Robert Morrison - The first Protestant missionary to China, he translated the Bible into Chinese in the early 1800′s.
Chen Duxiu -Biblically literate, in ‘Christianity and the Chinese’ (Jidujiao yu Zhongguo ren) published in New Youth in 1920, spoke positively of Jesus, “We should try to cultivate the lofty and majestic character of Jesus and imbue our very blood with his warm and rich passion in order to save us from the pit of chilly indifference, darkness, and filth into which we have fallen.” Nevertheless, he held Christianity and other religions as “idols of a past age (Fallman 8).” Also wrote ‘Christianity and the Christian Church’ (Jidujiao yu jidujiaohui) in 1922.

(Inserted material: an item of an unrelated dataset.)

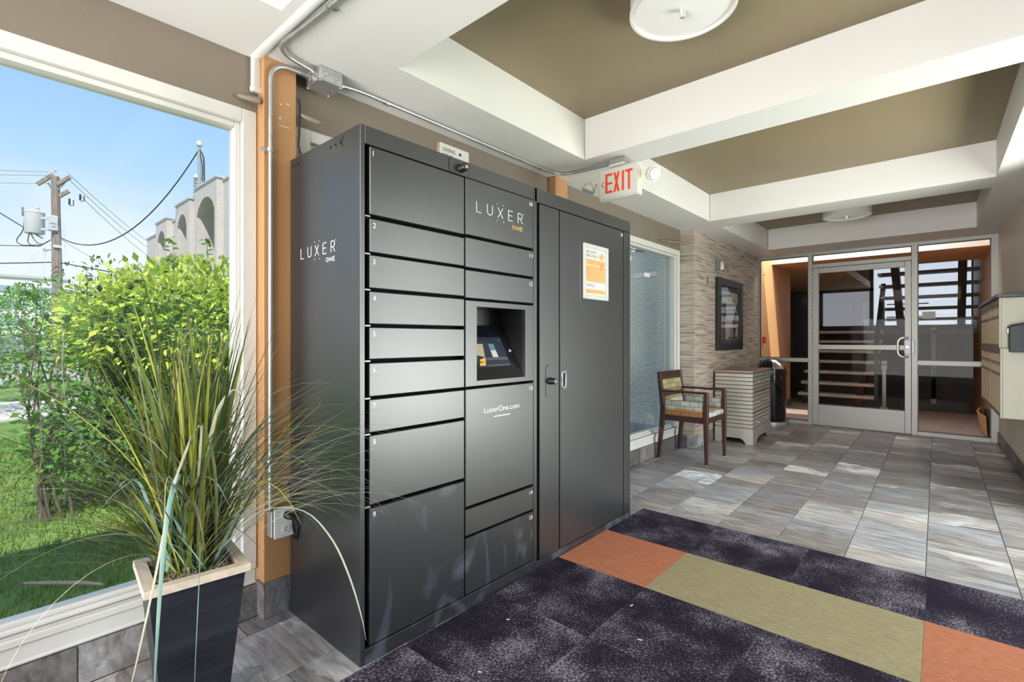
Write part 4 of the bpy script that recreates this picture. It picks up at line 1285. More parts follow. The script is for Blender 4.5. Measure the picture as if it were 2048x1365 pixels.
def peg(a, b, label, m='peg', r=(.010, .014)):
    a = Vector(a); b = Vector(b)
    o = MB().tube([a, a.lerp(b, .1), a.lerp(b, .85), b], [r[0] * .5, r[0], r[1], r[1] * .7], 10).build('wooden_peg', M[m], smooth=True)
    tag(o, label, 'peg', )
    return o
peg((-2.165, .760, 2.152), (-2.125, .836, 2.140), 'brown painted peg on the header band left of the orange post', 'band_brown')
peg((-2.115, .992, 2.137), (-2.09, 1.075, 2.118), 'brown painted peg on the header band right of the orange post', 'band_brown')
peg((-2.165, 4.66, 2.150), (-2.050, 5.14, 2.165), 'tan wooden peg sticking out beside the wallpapered corner', 'peg', (.008, .011))

# ------------------------------------------------------------------ exit sign
ex = empty('exit_sign', (-1.607, 2.875, 2.335))
tag(ex, 'white exit sign with red letters and two emergency lamp heads under the beam', 'exit sign')
MB().box(-1.665, -1.555, 2.835, 2.925, 2.300, 2.334).build('mount_box', M['galv'], ex, bevel=0.003)
MB().box(-1.668, -1.552, 2.830, 2.930, 2.282, 2.300).build('canopy', M['exit_white'], ex, bevel=0.004)
eb = MB().box(-1.752, -1.463, 2.848, 2.902, 2.078, 2.283).build('housing', M['exit_white'], ex, bevel=0.006)
fp = MB().box(-1.744, -1.471, 2.845, 2.849, 2.088, 2.275).build('face_plate', M['exit_white'], ex, bevel=0.001)
def stroke(mb, pts, w, y):
    for i in range(len(pts) - 1):
        mb.bar((pts[i][0], y, pts[i][1]), (pts[i + 1][0], y, pts[i + 1][1]), w, .0012, up=(0, 1, 0))
em = MB(); YE = 2.8448
zb_, zt_ = 2.118, 2.246
def L_(x): return x
em.box(-1.700, -1.684, YE - .0006, YE, zb_, zt_)
for a, b in ((zb_, zb_ + .016), (2.174, 2.188), (zt_ - .016, zt_)):
    em.box(-1.684, -1.648, YE - .0006, YE, a, b)
em.add([(x, YE - .0006, z) for x, z in ((-1.640, zb_), (-1.624, zb_), (-1.594, zt_), (-1.610, zt_))], [(0, 1, 2, 3)])
em.add([(x, YE - .0007, z) for x, z in ((-1.610, zb_), (-1.594, zb_), (-1.624, zt_), (-1.640, zt_))], [(0, 1, 2, 3)])
em.box(-1.579, -1.563, YE - .0006, YE, zb_, zt_)
em.box(-1.536, -1.520, YE - .0006, YE, zb_, zt_ - .014).box(-1.554, -1.502, YE - .0006, YE, zt_ - .016, zt_)
em.build('lettering', M['exit_red'], ex)
cm_ = MB(); stroke(cm_, [(-1.712, 2.199), (-1.728, 2.180), (-1.712, 2.161)], .006, YE)
cm_.build('chevron', M['exit_red'], ex)
for sg, bx in ((-1, -1.752), (1, -1.463)):
    ar = MB()
    ar.tube(bend([(bx, 2.875, 2.225), (bx + sg * .035, 2.875, 2.225), (bx + sg * .045, 2.875, 2.205)], 4, .012), .0045, 8)
    ar.tube(bend([(bx, 2.875, 2.175), (bx + sg * .035, 2.875, 2.175), (bx + sg * .045, 2.875, 2.195)], 4, .012), .0045, 8)
    ar.box(bx - .004, bx + .004, 2.86, 2.89, 2.15, 2.25)
    ar.build('lamp_arm', M['cream_plastic'], ex, smooth=True)
    MB().lathe([(0, -.016), (.015, -.016), (.017, 0), (.015, .016), (0, .016)], (bx + sg * .050, 2.872, 2.200), 14, axis='y').build('lamp_joint', M['cream_plastic'], ex, smooth=True)
    c = Vector((bx + sg * .080, 2.860, 2.190))
    dv = Vector((-.35, -.25, -.90) if sg < 0 else (.80, -.40, -.40)).normalized()
    h = MB().tube([c - dv * .026, c - dv * .022, c - dv * .006, c + dv * .014, c + dv * .028], [.010, .026, .039, .044, .045], 20).build('lamp_head', M['exit_white'], ex, smooth=True)
    MB().tube([c + dv * .0275, c + dv * .034, c + dv * .037], [.041, .036, .014], 20).build('lamp_lens', M['diffuser_dull'], h, smooth=True)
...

Zhao Zichen - A ‘liberal’ bachelor’s and master’s graduate of Vanderbilt active at Yenching University in Beijing and belonging to the Peking Apologetic Group (Beijing zhengdao tuan), known later as the Life Fellowship (Shengmingshe) and eventually as the Truth Fellowship (Zhenlishe), he understood religion to transcend time and space, yet in a Shengming article entitled ‘My views on the Creed,’ denied orthodoxy. (Fallman 14-15)
Wu Leichuan - A ‘liberal’ Christian intellectual active at Yenching University in Beijing and belonging to the Peking Apologetic Group (Beijing zhengdao tuan), known later as the Life Fellowship (Shengmingshe) and eventually as the Truth Fellowship (Zhenlishe), he was a baptized Anglican whose thinking owes much to Confucianism, Christianity, and materialism: “… it does not matter if it is Christianity that draws Confucianism in, or if Confucianism accommodates Christianity, as long as it can be said that the true Way must bear good fruit in China and that the true Religion must spread its light in China.” (Fallman 10-13)
Richard Niebuhr - American theologian who used the term ‘Cultural Christianity’ in reference to believers existing in the cultural sphere who use Christianity to explain culture and who use culture as a way to understand Christianity (Fallman 10).